We could stop at that point if reading the clause in a state constitution: “general welfare” would simply mean “public welfare” in the sense of state police powers.

The national government, however, does not have police powers. A reasonable reading of the U.S. Constitution’s preamble identifies how “general welfare” differs qualitatively from its meaning in a state constitution.

To state the obvious, promoting “general welfare” means promoting “national” welfare. This contrasts not only with promoting an individual’s or faction’s welfare, but contrasts with promoting particular regional, state, or local welfare.

We can see this in several ways. First, unlike today when we refer to the “national” government, at the time of the adoption of the U.S. Constitution the national government was often referred to as the “general” government. For example, James Madison begins Federalist 41 by asking “Whether any part of the powers transferred to the general government be unnecessary or improper.”

Beyond this, the preamble itself provides evidence. The preamble situates the Constitution in a continuing project with its first statement of purpose, “to form a more perfect union.”

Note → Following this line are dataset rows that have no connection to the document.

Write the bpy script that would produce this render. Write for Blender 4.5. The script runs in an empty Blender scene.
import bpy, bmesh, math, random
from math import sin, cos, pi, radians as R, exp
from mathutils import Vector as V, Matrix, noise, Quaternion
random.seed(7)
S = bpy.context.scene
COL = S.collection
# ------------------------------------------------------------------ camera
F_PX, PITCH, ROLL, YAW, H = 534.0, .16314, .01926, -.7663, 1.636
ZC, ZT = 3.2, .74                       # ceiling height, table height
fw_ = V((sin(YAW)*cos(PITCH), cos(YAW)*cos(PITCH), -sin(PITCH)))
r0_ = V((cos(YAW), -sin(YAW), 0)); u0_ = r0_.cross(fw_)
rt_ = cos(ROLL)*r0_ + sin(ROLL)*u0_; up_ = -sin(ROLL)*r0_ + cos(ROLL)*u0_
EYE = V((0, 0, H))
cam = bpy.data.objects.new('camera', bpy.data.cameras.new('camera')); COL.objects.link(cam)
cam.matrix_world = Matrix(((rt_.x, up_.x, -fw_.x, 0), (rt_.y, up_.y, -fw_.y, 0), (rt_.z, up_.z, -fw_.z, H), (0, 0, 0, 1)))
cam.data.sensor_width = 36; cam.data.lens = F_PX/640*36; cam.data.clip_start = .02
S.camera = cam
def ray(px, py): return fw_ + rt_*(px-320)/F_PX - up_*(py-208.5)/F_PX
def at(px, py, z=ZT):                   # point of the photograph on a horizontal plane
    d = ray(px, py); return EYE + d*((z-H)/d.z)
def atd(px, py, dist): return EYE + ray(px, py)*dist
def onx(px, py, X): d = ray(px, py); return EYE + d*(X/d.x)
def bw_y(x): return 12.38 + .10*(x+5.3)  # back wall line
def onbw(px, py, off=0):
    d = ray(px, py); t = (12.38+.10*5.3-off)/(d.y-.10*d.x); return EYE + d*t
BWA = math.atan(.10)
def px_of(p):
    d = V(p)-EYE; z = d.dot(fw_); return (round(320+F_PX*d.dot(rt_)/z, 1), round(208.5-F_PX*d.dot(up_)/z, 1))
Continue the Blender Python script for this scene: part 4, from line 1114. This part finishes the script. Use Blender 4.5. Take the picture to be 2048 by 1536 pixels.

The Constitution exists to perfect—to mature—the already existing union.

This continuing project certainly seeks to perfect the form of the union articulated in the Articles of Confederation. The Articles’ preamble situated its provisions in “confederation and perpetual union.” Article III of the Articles of Confederation affirms that “The said states hereby severally enter into a firm league of friendship with each other, for their common defense, the security of their liberties, and their mutual and general welfare . . .”

Note here that Union began as early as the Declaration of Independence, and perhaps even earlier. By the time of the Constitution, the Declaration’s one people of the United States of America had become united in a new frame of government. Strengthening the national, or general, government to form a more perfect union was a manifest purpose of the Constitution.

Nonetheless these still were the people of the united states. Sovereignty was split.

“General welfare” for the nation, then, differs qualitatively from “general welfare” at the state level. The signature distinction is qualitative not quantitative: State general welfare does not become an issue of national general welfare simply because a local purpose can be quantitatively aggregated across each of the states. That’s still local.

General national welfare pertains to purposes and policies states could not achieve on their own in union due to systemic cooperation or coordination failures across the states. The most obvious of these pathological interstate incentive structures are the several “prisoners’ dilemmas” states faced under the Articles of Confederation, pathologies the “more perfect union” of the Constitution would remedy.

For example, foreign nations could induce tariff competition between the states. This interstate dynamic prevented states from obtaining revenues from tariffs. Centralizing power over tariffs in the national government responded to the pathological incentives states faced, allowing revenues to be raised from tariffs on imports.

While the most obvious examples, the prisoners’ dilemma does not exhaust the types of pathological interstate incentive structures. States faced coordination failures in battle-of-the sexes and stag hunt games among themselves themselves, cooperation failures in “chicken” and congestion games, as well as interstate prisoners’ dilemma games in numerous policy domains. In solving coordination and cooperation failures between the states, the Constitution’s new “general government” promoted the general, or national, welfare.

Note how this leads naturally to the general welfare clause in Article 1, Section 8. Contrary to the Madisonian reading, the taxing and spending provisions do not become superfluous by being limited to the other powers explicitly stated in that section. At the same time, the taxing and spending provisions do not provide carte blanche to the national government to do anything states can do, except aggregated to the national level.

Rather, the clause confers an additional national power to provide for the general national welfare in ways that states cannot. A judicially-applicable rule would ask something like this: What pathological incentive structures do states face deterring them separately from achieving the welfare of their people in this policy area? If the states cannot implement policies because of interstate pathologies, then and only then would the general welfare provision of Article 1, Section 8 confer authority. But solving interstate pathologies, while allowing states separately to rule themselves in the absence of those pathologies, is exactly why the national Constitution was adopted.